Landau’s principal field of endeavor was analytic number theory and, in particular, the distribution of prime numbers. In 1903 he presented a new, fundamentally simpler proof, which, moreover, allowed the prime number theorem and a refinement made by de la Vallée-Poussin to be applied to the distribution of ideal primes in algebraic number fields. In his two-volume Handbuch der Lehre von der Verteilung der Primzahlen, Landau gave the first systematic presentation of analytic number theory. For decades it was indispensable in research and teaching and remains an important historical document. His three-volume Vorlesungen über Zahlentheorie provided an extremely comprehensive presentation of the various branches of number theory from its elements to the contemporary state of research.
Besides two further books on number theory, Landau was author of Darstellung und Begründung einiger neuerer Ergebnisse der Funktionentheorie, which contains a collection of interesting and elegant theorems of the theory of analytic functions of a single variable. Landau himself discovered several theorems and demonstrated others in a new and simpler fashion. In Grundlagen der Analysis he established arithmetic with whole, rational, irrational, and complex numbers, starting from Peano’s axioms for natural numbers. Also important is Einführung in die Differentialrechnung und Integralrechnung.
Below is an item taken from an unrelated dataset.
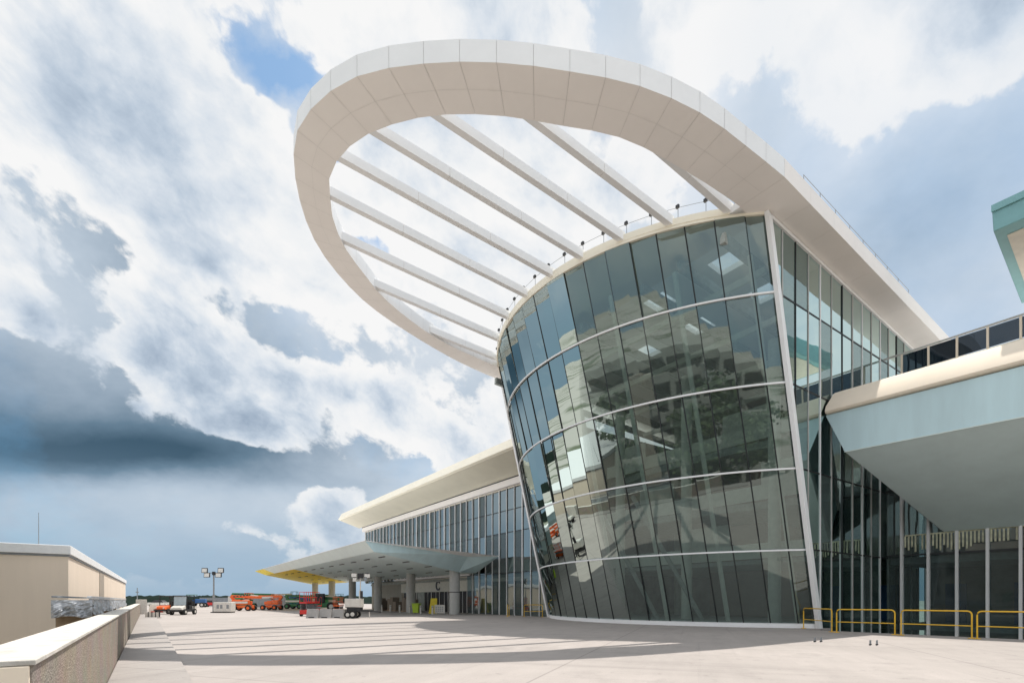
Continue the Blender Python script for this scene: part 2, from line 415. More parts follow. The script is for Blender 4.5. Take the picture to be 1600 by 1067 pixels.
# oval roof ring ("halo")
OUT = [(-1.5,6.5),(-1.33,8.6),(-1.0,11.6),(-.2,14.35),(.95,16.6),(2.25,18.75),(3.9,20.85),(5.92,22.75),(8.12,23.8),(10.4,24.1),(13.3,23.3),(16.1,21.8),(18.3,19.7),(20.05,17.1),(21.4,13.5),(22.4,9.7),(22.8,6.5)]
INN = [(.58,6.5),(.78,8.6),(1.1,10.85),(1.45,12.7),(1.9,14.0),(2.6,15.3),(3.95,17.75),(5.45,19.7),(7.1,21.1),(8.9,22.05),(11.06,22.4),(12.8,21.9),(14.0,21.4),(15.6,20.3),(17.2,18.55),(18.4,17.1),(19.6,14.8),(20.5,12.3),(20.9,10.0),(21.1,6.5)]
def spline(P, n):
    pts = []
    Q = [P[0]]+P+[P[-1]]
    for i in range(1, len(Q)-2):
        p0, p1, p2, p3 = (Vector(q) for q in Q[i-1:i+3])
        for k in range(20):
            t = k/20
            pts.append(.5*((2*p1)+(-p0+p2)*t+(2*p0-5*p1+4*p2-p3)*t*t+(-p0+3*p1-3*p2+p3)*t**3))
    pts.append(Vector(P[-1]))
    L = [0]
    for a, b in zip(pts[:-1], pts[1:]): L.append(L[-1]+(b-a).length)
    out = []; j = 0
    for k in range(n+1):
        t = L[-1]*k/n
        while j < len(L)-2 and L[j+1] < t: j += 1
        w = (t-L[j])/max(L[j+1]-L[j], 1e-9); out.append(pts[j].lerp(pts[j+1], min(w, 1)))
    return out
NS = 35
po, pi_ = spline(OUT, NS), spline(INN, NS)
TH = .82
def zs_(p): return soff(p.y)
core = MB()
for i in range(NS):
    a, b, c, d2 = po[i], po[i+1], pi_[i+1], pi_[i]
    # slightly inset dark core so that joints between the panels read
    def ins(p, q, f): return p.lerp(q, f)
    A, B, Cc, D = ins(a, d2, .012), ins(b, c, .012), ins(c, b, .012), ins(d2, a, .012)
    core.hexa([(A.x, A.y, zs_(A)+.02), (B.x, B.y, zs_(B)+.02), (Cc.x, Cc.y, zs_(Cc)+.02), (D.x, D.y, zs_(D)+.02),
               (A.x, A.y, zs_(A)+TH-.02), (B.x, B.y, zs_(B)+TH-.02), (Cc.x, Cc.y, zs_(Cc)+TH-.02), (D.x, D.y, zs_(D)+TH-.02)], 'joint_grey')
    g1 = .0045
    a_, b_ = a.lerp(b, g1), b.lerp(a, g1); d_, c_2 = d2.lerp(c, g1), c.lerp(d2, g1)
    mo, mi2 = .4982, .5018
    def P(p, dz): return (p.x, p.y, zs_(p)+dz)
    # soffit panels, two rows
    for f0, f1 in ((0, mo), (mi2, 1)):
        q = [a_.lerp(d_, f0), b_.lerp(c_2, f0), b_.lerp(c_2, f1), a_.lerp(d_, f1)]
        core.quad(*[P(x, 0) for x in q], 'soffit_white')
    core.quad(P(a_, 0), P(b_, 0), P(b_, TH), P(a_, TH), 'white_paint')
    core.quad(P(d_, 0), P(c_2, 0), P(c_2, TH), P(d_, TH), 'white_paint')
    core.quad(P(a_, TH), P(b_, TH), P(c_2, TH), P(d_, TH), 'white_paint')
core.build('roof_ring', T)
# solid roof over the drum and side overhangs
roof = MB()
arc = [drum_pt(i/30, 19.9) for i in range(31)]
front = [(p.x, p.y+.16) for p in arc]
front[0] = (.1, 6.2); front[-1] = (22.3, 6.2)
zf = lambda x, y: .07*y
# slab over drum (thin lip towards the open ring)
NB = len(front)
for i in range(NB-1):
    a, b = front[i], front[i+1]
    ya, yb = max(a[1], 6.2), max(b[1], 6.2)
    roof.hexa([(a[0], ya, soff(ya)+.03), (b[0], yb, soff(yb)+.03), (b[0], 5.0, soff(5)+.03), (a[0], 5.0, soff(5)+.03),
               (a[0], ya, soff(ya)+.36), (b[0], yb, soff(yb)+.36), (b[0], 5.0, soff(5)+.36), (a[0], 5.0, soff(5)+.36)], 'cream_paint')
us = [-.2, 2.0, 3.9, 6.9, 8.4, 11.3, 13.0, 15.3, 16.9, 19.4, 22.6]; vs_ = [6.45, 4.2, 2.8, .3, -1.2, -3.6, -24]
for iu in range(len(us)-1):
    for iv in range(len(vs_)-1):
        if (iu, iv) in ((1, 1), (3, 1), (5, 3), (1, 3), (3, 3), (7, 1)): continue      # skylight openings
        u0, u1, y0, y1 = us[iu], us[iu+1], vs_[iv], vs_[iv+1]
        roof.hexa([(u0, y0, soff(y0)+.03), (u0, y1, soff(y1)+.03), (u1, y1, soff(y1)+.03), (u1, y0, soff(y0)+.03),
                   (u0, y0, soff(y0)+.34), (u0, y1, soff(y1)+.34), (u1, y1, soff(y1)+.34), (u1, y0, soff(y0)+.34)], 'white_paint')
roof.build('roof_slab', T)
for sgn in (0, 1):
    ov = MB(); ys = [6.5-2.35*k for k in range(14)]
    for a, b in zip(ys[:-1], ys[1:]):
        if sgn == 0: xo, xi = -1.5, .62
        else: xo, xi = 22.8, 21.0
        ov.hexa([(xo, a-.006, soff(a)), (xo, b+.006, soff(b)), (xi, b+.006, soff(b)), (xi, a-.006, soff(a)),
                 (xo, a-.006, soff(a)+TH), (xo, b+.006, soff(b)+TH), (xi, b+.006, soff(b)+TH), (xi, a-.006, soff(a)+TH)], 'soffit_white')
    ov.build('roof_overhang', T)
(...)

Edmund Landau is remembered as one of the leading German mathematicians who did important work in the theory of functions and was one of the founders of modern number theory. Through his books and his more than 250 papers Landau exercised a great influence on the whole development of number theory in his time. G. H. Hardy wrote that no one was ever more passionately devoted to mathematics than Landau.
Written with the greatest care, Landau’s books are characterized by argumentation which is complete, and as simple as possible. The necessary prerequisite knowledge is provided, and the reader is led securely, step by step, to the goal. The idea of the proof and the general relationships are, to be sure, not always clearly apparent, especially in his later works, which are written in an extremely terse manner - the so-called Landau style.
Landau was a member of several German academies, of the academies of Saint Petersburg and Rome, and an honorary member of the London Mathematical Society.
Landau was an enthusiastic teacher and sought contact with fellow scientists.
In 1905 Landau married Marianne Ehrlich, the daughter of Paul Ehrlich; they had two daughters and two sons. Their first son, Herbert, died when he was only four years old.
Harald Bohr and G. H. Hardy were often his guests in Göttingen.